Detroit won the game, 55-20, and improved to 7-6 on the season at that point. Sanders went on to rush for 2,053 yards and win the NFL MVP award. He would retire from football after the 1998 season.


Leon Lett has two infamous plays, and they both occurred in the same year but in two different seasons and both involve him touching the ball when he wasn’t supposed to.

The Miami Dolphins were up 14-13 on Thanksgiving 1993 when the Dallas Cowboys blocked a field goal in the fourth quarter with about 15 seconds left in the game. The Cowboys blocked the kick and Lett, a defensive tackle, slipped while trying to recover the football. The ball got knocked forward into the end zone, and the Dolphins recovered.

Lett’s recovery attempt was considered a muffed kick, and Miami was given one chance to score from the 1-yard line with three seconds left — and did.



26 Nov 1998: Quarterback Charlie Batch #30 and wide receiver Herman Moore #84 of the Detroit Lions celebrate during the game against the Pittsburgh Steelers at the Pontiac Silverdome in Pontiac, Michigan. The Lions defeated the Steelers 19-16.
(Getty Images)

One of the more infamous Thanksgiving Day moments in the NFL occurred in 1998 during the Pittsburgh Steelers and the Detroit Lions game, and it involved a coin toss ahead of their overtime session.

The Lions and Steelers were tied 16-16 at the end of the fourth quarter and ahead of the overtime period when Pittsburgh running back Jerome Bettis was set to call the coin flip. Bettis appeared to call tails, but referee Phil Luckett was heard saying, “Heads is the call.”

Bettis contended he called tails, but Luckett said the future Hall of Famer called heads.

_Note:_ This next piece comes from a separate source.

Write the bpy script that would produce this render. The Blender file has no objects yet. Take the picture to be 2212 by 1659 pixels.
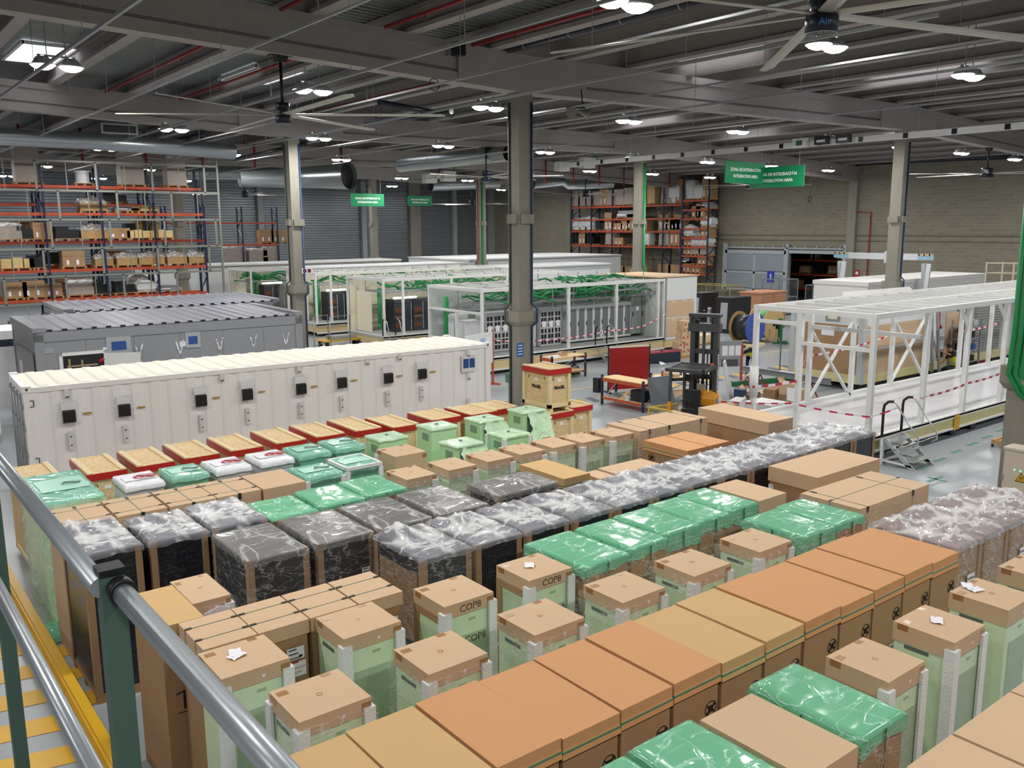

It would later be revealed that Steelers coach Bill Cowher had even instructed Bettis to call heads. Nonetheless, the Lions got the ball and drove down the field to score a field goal and win the game, 19-16.

The controversy led then-NFL commissioner Paul Tagliabue to change the coin-flip rules and have the captain make the ball before the referee tossed the coin.


Mark Sanchez #6 of the New York Jets goes through the pre-game warms ups prior to the start of the pre-season game against the Detroit Lions at Ford Field on August 9, 2013 in Detroit, Michigan. The Lions defeated the Jets 26-17.
(Leon Halip/Getty Images)

Before the Thanksgiving Day game between the New York Jets and New England Patriots, the phrase “butt fumble” wasn’t synonymous with anyone on the world nor was it really anything anyone really used to describe a certain play. That was before Nov. 22, 2012.

Jets quarterback Mark Sanchez became the living, breathing reminder of the butt fumble when he attempted to scramble in the game against the Patriots, slipped and ran right into his teammate’s behind, causing him to fumble the football. Patriots defensive back Steven Gregory scooped up the football and returned it for a touchdown.

New England won the game, 49-14, and the butt fumble had quickly become an NFL sensation that resonated with fans across the world. The New York Post said it had overshadowed the team’s back-to-back AFC Championship appearances during the Sanchez and Rex Ryan era.


Sanchez later commented on the butt fumble in 2013, telling the Los Angeles Times: “People ask me about the butt fumble and say, ‘Gosh, doesn’t that really bum you out?’ Are you kidding me? You think every Friday if it comes on ‘SportsCenter’ I’m just down in the dumps? Who cares? I’m working out. I’m hanging with my family. I’m doing some charity thing. It’s the last thing on my mind.”